▶ _DATA PROVIDED_:
***

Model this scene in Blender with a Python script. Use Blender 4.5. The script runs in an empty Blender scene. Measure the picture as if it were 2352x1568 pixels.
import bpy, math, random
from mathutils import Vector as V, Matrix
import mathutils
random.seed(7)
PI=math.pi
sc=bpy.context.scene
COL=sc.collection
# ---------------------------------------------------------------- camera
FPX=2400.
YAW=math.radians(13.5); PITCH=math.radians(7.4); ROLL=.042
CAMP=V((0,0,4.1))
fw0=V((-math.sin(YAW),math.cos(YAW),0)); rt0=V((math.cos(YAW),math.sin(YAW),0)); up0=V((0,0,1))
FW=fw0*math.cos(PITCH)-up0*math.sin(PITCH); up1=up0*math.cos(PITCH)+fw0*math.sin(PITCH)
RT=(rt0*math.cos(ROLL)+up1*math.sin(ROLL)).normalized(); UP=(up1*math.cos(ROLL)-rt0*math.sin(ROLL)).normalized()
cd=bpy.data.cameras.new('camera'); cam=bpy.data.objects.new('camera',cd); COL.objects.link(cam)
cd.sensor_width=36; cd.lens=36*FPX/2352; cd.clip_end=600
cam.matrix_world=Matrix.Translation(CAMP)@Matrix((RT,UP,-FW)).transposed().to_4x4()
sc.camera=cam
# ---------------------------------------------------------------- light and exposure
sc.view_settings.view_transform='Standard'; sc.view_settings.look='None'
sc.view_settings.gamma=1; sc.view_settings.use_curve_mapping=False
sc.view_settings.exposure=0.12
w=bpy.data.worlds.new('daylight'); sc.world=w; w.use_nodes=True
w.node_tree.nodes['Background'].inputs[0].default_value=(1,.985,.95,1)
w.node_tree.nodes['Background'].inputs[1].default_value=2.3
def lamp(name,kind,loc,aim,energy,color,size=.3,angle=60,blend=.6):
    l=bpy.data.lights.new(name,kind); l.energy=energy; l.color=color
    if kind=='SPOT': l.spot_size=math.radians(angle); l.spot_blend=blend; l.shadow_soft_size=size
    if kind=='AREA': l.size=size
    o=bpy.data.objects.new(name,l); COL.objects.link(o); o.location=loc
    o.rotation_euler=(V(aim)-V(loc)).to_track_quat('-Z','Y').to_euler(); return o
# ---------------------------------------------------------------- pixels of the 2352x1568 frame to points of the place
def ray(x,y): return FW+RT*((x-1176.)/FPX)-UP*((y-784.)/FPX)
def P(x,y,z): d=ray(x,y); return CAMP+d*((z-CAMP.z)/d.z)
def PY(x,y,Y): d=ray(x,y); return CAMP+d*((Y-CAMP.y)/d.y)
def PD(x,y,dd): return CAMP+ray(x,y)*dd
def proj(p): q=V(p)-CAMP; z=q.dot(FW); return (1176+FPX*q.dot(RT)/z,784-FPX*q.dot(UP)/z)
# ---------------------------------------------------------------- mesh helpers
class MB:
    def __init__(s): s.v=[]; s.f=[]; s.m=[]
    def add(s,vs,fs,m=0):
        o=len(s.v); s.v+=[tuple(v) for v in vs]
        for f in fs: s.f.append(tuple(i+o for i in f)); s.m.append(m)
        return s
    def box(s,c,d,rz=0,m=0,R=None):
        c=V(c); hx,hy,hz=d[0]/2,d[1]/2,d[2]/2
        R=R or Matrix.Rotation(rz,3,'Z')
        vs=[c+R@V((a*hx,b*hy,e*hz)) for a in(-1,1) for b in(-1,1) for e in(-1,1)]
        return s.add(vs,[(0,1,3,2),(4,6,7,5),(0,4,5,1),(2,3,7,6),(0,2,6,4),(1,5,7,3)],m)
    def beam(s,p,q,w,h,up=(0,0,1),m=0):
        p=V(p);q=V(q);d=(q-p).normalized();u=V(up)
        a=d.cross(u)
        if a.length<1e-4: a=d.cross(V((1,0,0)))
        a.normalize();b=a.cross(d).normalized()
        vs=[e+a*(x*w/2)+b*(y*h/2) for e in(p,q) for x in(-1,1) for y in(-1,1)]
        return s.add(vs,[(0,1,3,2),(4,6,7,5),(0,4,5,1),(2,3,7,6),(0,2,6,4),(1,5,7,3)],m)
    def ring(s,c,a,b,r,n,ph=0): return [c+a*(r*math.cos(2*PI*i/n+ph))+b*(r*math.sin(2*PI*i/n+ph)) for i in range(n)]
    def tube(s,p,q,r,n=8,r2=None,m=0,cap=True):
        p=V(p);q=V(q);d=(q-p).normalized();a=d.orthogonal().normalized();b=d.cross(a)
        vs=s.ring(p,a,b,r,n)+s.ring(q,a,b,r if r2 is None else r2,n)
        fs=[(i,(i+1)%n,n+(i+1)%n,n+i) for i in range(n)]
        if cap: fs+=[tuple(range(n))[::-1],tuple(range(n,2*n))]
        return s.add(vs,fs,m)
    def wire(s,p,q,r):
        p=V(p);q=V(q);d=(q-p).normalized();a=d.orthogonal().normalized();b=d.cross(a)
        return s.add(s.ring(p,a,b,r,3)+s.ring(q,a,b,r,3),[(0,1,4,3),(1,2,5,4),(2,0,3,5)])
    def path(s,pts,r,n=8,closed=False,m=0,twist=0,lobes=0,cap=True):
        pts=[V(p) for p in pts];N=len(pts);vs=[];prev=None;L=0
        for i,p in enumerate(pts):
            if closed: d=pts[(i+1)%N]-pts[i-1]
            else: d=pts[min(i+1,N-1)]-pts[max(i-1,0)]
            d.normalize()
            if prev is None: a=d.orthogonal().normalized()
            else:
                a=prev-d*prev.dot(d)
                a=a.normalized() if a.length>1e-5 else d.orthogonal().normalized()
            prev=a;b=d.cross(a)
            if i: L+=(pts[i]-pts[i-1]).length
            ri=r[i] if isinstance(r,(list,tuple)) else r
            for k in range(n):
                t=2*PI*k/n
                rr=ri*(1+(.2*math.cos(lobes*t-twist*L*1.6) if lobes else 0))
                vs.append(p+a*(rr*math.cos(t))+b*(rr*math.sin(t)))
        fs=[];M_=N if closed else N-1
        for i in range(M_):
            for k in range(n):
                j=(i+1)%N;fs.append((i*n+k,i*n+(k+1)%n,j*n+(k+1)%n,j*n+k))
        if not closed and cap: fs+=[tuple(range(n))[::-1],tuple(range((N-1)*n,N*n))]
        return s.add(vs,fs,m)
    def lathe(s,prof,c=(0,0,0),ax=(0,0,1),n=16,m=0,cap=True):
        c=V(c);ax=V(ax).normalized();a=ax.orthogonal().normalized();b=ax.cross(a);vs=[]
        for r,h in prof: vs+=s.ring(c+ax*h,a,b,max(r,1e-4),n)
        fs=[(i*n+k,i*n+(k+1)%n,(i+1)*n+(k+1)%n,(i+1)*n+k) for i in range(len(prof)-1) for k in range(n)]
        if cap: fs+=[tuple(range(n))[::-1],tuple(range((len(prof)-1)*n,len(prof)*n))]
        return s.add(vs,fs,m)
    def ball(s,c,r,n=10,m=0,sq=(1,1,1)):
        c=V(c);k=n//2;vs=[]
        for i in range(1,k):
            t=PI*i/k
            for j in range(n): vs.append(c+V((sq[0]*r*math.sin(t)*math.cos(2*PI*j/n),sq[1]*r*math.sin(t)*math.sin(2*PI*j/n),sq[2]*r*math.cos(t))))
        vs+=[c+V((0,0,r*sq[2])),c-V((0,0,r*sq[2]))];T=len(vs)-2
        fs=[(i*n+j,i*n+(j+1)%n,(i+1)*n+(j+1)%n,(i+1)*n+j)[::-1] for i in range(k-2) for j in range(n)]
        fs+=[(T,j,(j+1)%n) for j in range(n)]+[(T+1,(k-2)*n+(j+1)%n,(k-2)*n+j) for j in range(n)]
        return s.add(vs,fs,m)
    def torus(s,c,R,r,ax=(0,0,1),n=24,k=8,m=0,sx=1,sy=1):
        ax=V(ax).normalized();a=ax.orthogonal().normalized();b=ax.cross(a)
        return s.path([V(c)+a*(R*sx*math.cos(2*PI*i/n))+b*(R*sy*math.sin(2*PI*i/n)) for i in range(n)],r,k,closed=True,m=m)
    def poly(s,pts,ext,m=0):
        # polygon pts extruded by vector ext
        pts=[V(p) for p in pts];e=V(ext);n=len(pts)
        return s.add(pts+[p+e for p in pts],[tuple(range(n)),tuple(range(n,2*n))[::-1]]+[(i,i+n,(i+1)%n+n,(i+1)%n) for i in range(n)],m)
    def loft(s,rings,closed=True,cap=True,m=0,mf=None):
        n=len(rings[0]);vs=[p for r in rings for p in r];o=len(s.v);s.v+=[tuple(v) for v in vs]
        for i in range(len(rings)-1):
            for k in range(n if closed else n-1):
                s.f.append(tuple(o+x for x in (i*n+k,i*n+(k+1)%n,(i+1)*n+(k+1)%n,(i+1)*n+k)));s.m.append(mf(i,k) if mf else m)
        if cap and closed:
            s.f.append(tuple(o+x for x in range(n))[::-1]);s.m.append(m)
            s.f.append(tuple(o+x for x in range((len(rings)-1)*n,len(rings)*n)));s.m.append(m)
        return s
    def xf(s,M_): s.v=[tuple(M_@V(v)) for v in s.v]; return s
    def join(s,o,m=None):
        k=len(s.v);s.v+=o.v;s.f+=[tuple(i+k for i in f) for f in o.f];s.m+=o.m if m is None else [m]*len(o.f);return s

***

▶ _EXERCISE PROMPT_: Copy out the lines in which the string "pixels" appears.

▶ _SOLVED PROBLEM_:
Model this scene in Blender with a Python script. Use Blender 4.5. The script runs in an empty Blender scene. Measure the picture as if it were 2352x1568 pixels.
# ---------------------------------------------------------------- pixels of the 2352x1568 frame to points of the place